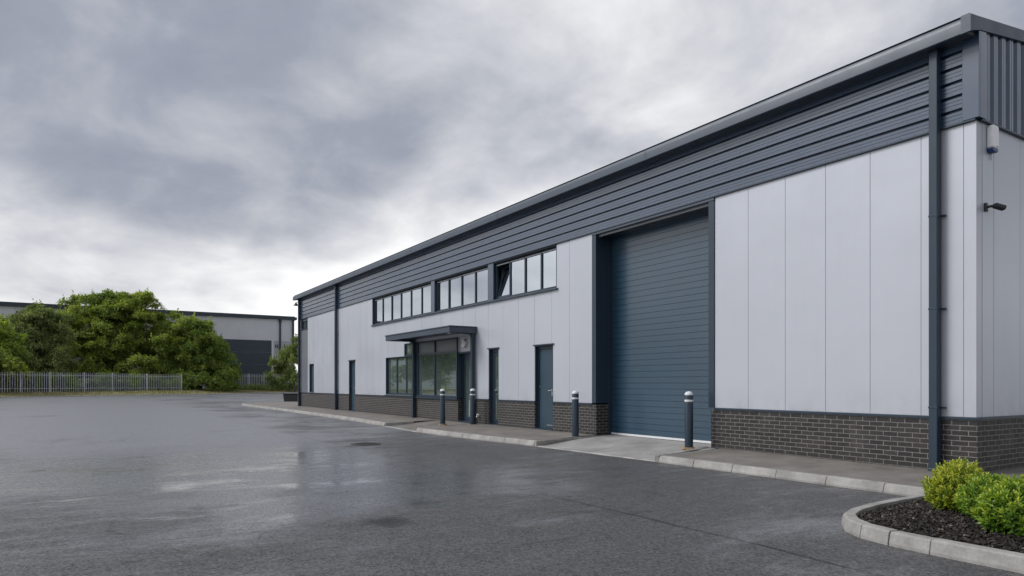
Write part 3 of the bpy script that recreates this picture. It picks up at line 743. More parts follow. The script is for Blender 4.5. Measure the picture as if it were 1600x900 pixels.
# roller shutter ------------------------------------------------------
RY = .47; RX0, RX1 = -8.14, -4.62; RZ0, RZ1 = .03, 4.80
prof = [(RY+.06, RZ0+.07)]; z = RZ0+.07; sp_ = .1305
while z < RZ1-.02:
    prof += [(RY, z+.002), (RY, z+sp_-.011), (RY+.009, z+sp_-.008), (RY+.009, z+sp_-.003)]; z += sp_
prof += [(RY+.06, z+.001)]
rd = MB(); rd.extrude(prof, RX0+.075, RX1-.02, 'x'); o = rd.build('roller_door', 'shutter', B)
s = MB(); s.box(RX0+.076, RX1-.02, RY-.02, RY+.03, RZ0+.025, RZ0+.07); s.build('bottom_bar', 'whitepaint', o, bevel=.004)
s = MB(); s.box(RX0+.076, RX1-.02, RY-.01, RY+.03, RZ0-.03, RZ0+.024); s.build('rubber_seal', 'black', o)
for q in ((RX0+.02, RX0+.10, .361, RY-.003, RZ0-.05, RZ1-.01), (RX1-.05, RX1+.03, .361, RY-.003, RZ0-.05, RZ1-.01)): MB().box(*q).build('guide_rail', 'navy', o, bevel=.004)
# jamb linings and face trims above the brick piers
for q in ((ROLL[0]+.001, ROLL[0]+.15, -.022, .36, ZP-.002, ZC-.052), (ROLL[1]-.14, ROLL[1]-.001, -.022, .36, ZP-.002, ZC-.052)): MB().box(*q).build('door_jamb', 'navy', o, bevel=.006)
js = MB(); js.box(ROLL[0]+.001, ROLL[1]-.001, -.03, .55, ZC-.050, ZC-.001); js.build('lintel_flashing', 'gutter', o, bevel=.004)
# back of the recess
rb = MB(); rb.box(ROLL[0]-.4, ROLL[1]+.4, .56, .60, -.2, 5.2); rb.build('inner_wall', 'black', B)

# entrance canopy ------------------------------------------------------
cx0, cx1, cy = -18.88, -13.79, -.92
cp = MB(); cp.box(cx0+.02, cx1-.02, cy+.02, -.002, 2.86, 2.97)
can = cp.build('canopy', 'navy', B)
s = MB(); s.box(cx0, cx1, cy-.012, cy+.018, 2.80, 2.965); s.box(cx1-.019, cx1+.012, cy+.0185, -.002, 2.80, 2.965); s.box(cx0-.012, cx0+.019, cy+.0185, -.002, 2.80, 2.965)
s.build('fascia', 'gutter', can, bevel=.004)
s = MB(); s.box(cx0-.03, cx1+.03, cy-.035, -.002, 2.966, 3.005); s.build('capping', 'gutter', can, bevel=.008)
for xa in (-18.36, -13.95):
    s = MB(); s.extrude([(-.13, 2.80), (-.13, 2.64), (-.20, 2.76), (-.86, 2.80), (-.86, 2.858), (-.13, 2.858)], xa+.03, xa+.09, 'x'); s.build('cantilever_arm', 'navy', can)
for xa in (-18.36, -13.95):
    s = MB(); s.box(xa, xa+.12, -.145, -.040, .02, 2.858); s.box(xa-.02, xa+.14, -.16, -.038, .018, .035); s.build('post', 'navy', can, bevel=.006)

# rooms behind the glass
ins = MB()
def room(x0, x1, y0, y1, z0, z1):
    ins.quad((x0,y1,z0),(x1,y1,z0),(x1,y1,z1),(x0,y1,z1)); ins.quad((x0,y0,z0),(x1,y0,z0),(x1,y1,z0),(x0,y1,z0)); ins.quad((x0,y0,z1),(x1,y0,z1),(x1,y1,z1),(x0,y1,z1))
    ins.quad((x0,y0,z0),(x0,y1,z0),(x0,y1,z1),(x0,y0,z1)); ins.quad((x1,y0,z0),(x1,y1,z0),(x1,y1,z1),(x1,y0,z1))
room(-34, -23.4, .165, 4, .03, 4.79); room(-23.3, -9.3, .165, 4.5, 3.3, 5.1); room(-23.3, -9.3, .165, 5, .03, 3.1)
ins.build('interior', 'inside', B, fix=False)
for a, b in ((-21.05, -20.75), (-20.2, -19.9), (-14.72, -14.5), (-14.45, -14.3), (-12.95, -12.84)):
    MB().box(a, b, .26, .28, .12 if a > -15 else .9, 2.2).build('blind', 'blind', B)

# ------------------------------------------------------------------ fittings on the building
a = empty('alarm_box', (.0, .36, 4.40), 'white alarm siren box with blue underside on the gable wall', 'alarm box')
s = MB(); pr = [(-.085, .02), (-.092, .045), (-.092, .315), (-.075, .365), (.075, .365), (.092, .315), (.092, .045), (.085, .02)]
ya = .36
s.extrude([(ya+u, 4.40+v*.92+.05) for u, v in pr], .002, .085, 'x'); s.build('cover', 'white', a, bevel=.022, seg=3, smooth=True)
s = MB(); s.extrude([(ya-.088, 4.470), (ya-.078, 4.43), (ya-.04, 4.415), (ya+.04, 4.415), (ya+.078, 4.43), (ya+.088, 4.470)], .004, .08, 'x'); s.build('strobe_lens', 'blue', a, bevel=.012, seg=2, smooth=True)
s = MB(); s.tube([(.012, ya+.02, 4.42), (.012, ya+.025, 4.33)], .006, 6); s.build('cable', 'galv', a)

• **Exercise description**
The pictures should not be reproduced; quote all of the other material exactly.

• **Response below**
Write part 3 of the bpy script that recreates this picture. It picks up at line 743. More parts follow. The script is for Blender 4.5. Measure the picture as if it were 1600x900 pixels.
# roller shutter ------------------------------------------------------
RY = .47; RX0, RX1 = -8.14, -4.62; RZ0, RZ1 = .03, 4.80
prof = [(RY+.06, RZ0+.07)]; z = RZ0+.07; sp_ = .1305
while z < RZ1-.02:
    prof += [(RY, z+.002), (RY, z+sp_-.011), (RY+.009, z+sp_-.008), (RY+.009, z+sp_-.003)]; z += sp_
prof += [(RY+.06, z+.001)]
rd = MB(); rd.extrude(prof, RX0+.075, RX1-.02, 'x'); o = rd.build('roller_door', 'shutter', B)
s = MB(); s.box(RX0+.076, RX1-.02, RY-.02, RY+.03, RZ0+.025, RZ0+.07); s.build('bottom_bar', 'whitepaint', o, bevel=.004)
s = MB(); s.box(RX0+.076, RX1-.02, RY-.01, RY+.03, RZ0-.03, RZ0+.024); s.build('rubber_seal', 'black', o)
for q in ((RX0+.02, RX0+.10, .361, RY-.003, RZ0-.05, RZ1-.01), (RX1-.05, RX1+.03, .361, RY-.003, RZ0-.05, RZ1-.01)): MB().box(*q).build('guide_rail', 'navy', o, bevel=.004)
# jamb linings and face trims above the brick piers
for q in ((ROLL[0]+.001, ROLL[0]+.15, -.022, .36, ZP-.002, ZC-.052), (ROLL[1]-.14, ROLL[1]-.001, -.022, .36, ZP-.002, ZC-.052)): MB().box(*q).build('door_jamb', 'navy', o, bevel=.006)
js = MB(); js.box(ROLL[0]+.001, ROLL[1]-.001, -.03, .55, ZC-.050, ZC-.001); js.build('lintel_flashing', 'gutter', o, bevel=.004)
# back of the recess
rb = MB(); rb.box(ROLL[0]-.4, ROLL[1]+.4, .56, .60, -.2, 5.2); rb.build('inner_wall', 'black', B)

# entrance canopy ------------------------------------------------------
cx0, cx1, cy = -18.88, -13.79, -.92
cp = MB(); cp.box(cx0+.02, cx1-.02, cy+.02, -.002, 2.86, 2.97)
can = cp.build('canopy', 'navy', B)
s = MB(); s.box(cx0, cx1, cy-.012, cy+.018, 2.80, 2.965); s.box(cx1-.019, cx1+.012, cy+.0185, -.002, 2.80, 2.965); s.box(cx0-.012, cx0+.019, cy+.0185, -.002, 2.80, 2.965)
s.build('fascia', 'gutter', can, bevel=.004)
s = MB(); s.box(cx0-.03, cx1+.03, cy-.035, -.002, 2.966, 3.005); s.build('capping', 'gutter', can, bevel=.008)
for xa in (-18.36, -13.95):
    s = MB(); s.extrude([(-.13, 2.80), (-.13, 2.64), (-.20, 2.76), (-.86, 2.80), (-.86, 2.858), (-.13, 2.858)], xa+.03, xa+.09, 'x'); s.build('cantilever_arm', 'navy', can)
for xa in (-18.36, -13.95):
    s = MB(); s.box(xa, xa+.12, -.145, -.040, .02, 2.858); s.box(xa-.02, xa+.14, -.16, -.038, .018, .035); s.build('post', 'navy', can, bevel=.006)

# rooms behind the glass
ins = MB()
def room(x0, x1, y0, y1, z0, z1):
    ins.quad((x0,y1,z0),(x1,y1,z0),(x1,y1,z1),(x0,y1,z1)); ins.quad((x0,y0,z0),(x1,y0,z0),(x1,y1,z0),(x0,y1,z0)); ins.quad((x0,y0,z1),(x1,y0,z1),(x1,y1,z1),(x0,y1,z1))
    ins.quad((x0,y0,z0),(x0,y1,z0),(x0,y1,z1),(x0,y0,z1)); ins.quad((x1,y0,z0),(x1,y1,z0),(x1,y1,z1),(x1,y0,z1))
room(-34, -23.4, .165, 4, .03, 4.79); room(-23.3, -9.3, .165, 4.5, 3.3, 5.1); room(-23.3, -9.3, .165, 5, .03, 3.1)
ins.build('interior', 'inside', B, fix=False)
for a, b in ((-21.05, -20.75), (-20.2, -19.9), (-14.72, -14.5), (-14.45, -14.3), (-12.95, -12.84)):
    MB().box(a, b, .26, .28, .12 if a > -15 else .9, 2.2).build('blind', 'blind', B)

# ------------------------------------------------------------------ fittings on the building
a = empty('alarm_box', (.0, .36, 4.40), 'white alarm siren box with blue underside on the gable wall', 'alarm box')
s = MB(); pr = [(-.085, .02), (-.092, .045), (-.092, .315), (-.075, .365), (.075, .365), (.092, .315), (.092, .045), (.085, .02)]
ya = .36
s.extrude([(ya+u, 4.40+v*.92+.05) for u, v in pr], .002, .085, 'x'); s.build('cover', 'white', a, bevel=.022, seg=3, smooth=True)
s = MB(); s.extrude([(ya-.088, 4.470), (ya-.078, 4.43), (ya-.04, 4.415), (ya+.04, 4.415), (ya+.078, 4.43), (ya+.088, 4.470)], .004, .08, 'x'); s.build('strobe_lens', 'blue', a, bevel=.012, seg=2, smooth=True)
s = MB(); s.tube([(.012, ya+.02, 4.42), (.012, ya+.025, 4.33)], .006, 6); s.build('cable', 'galv', a)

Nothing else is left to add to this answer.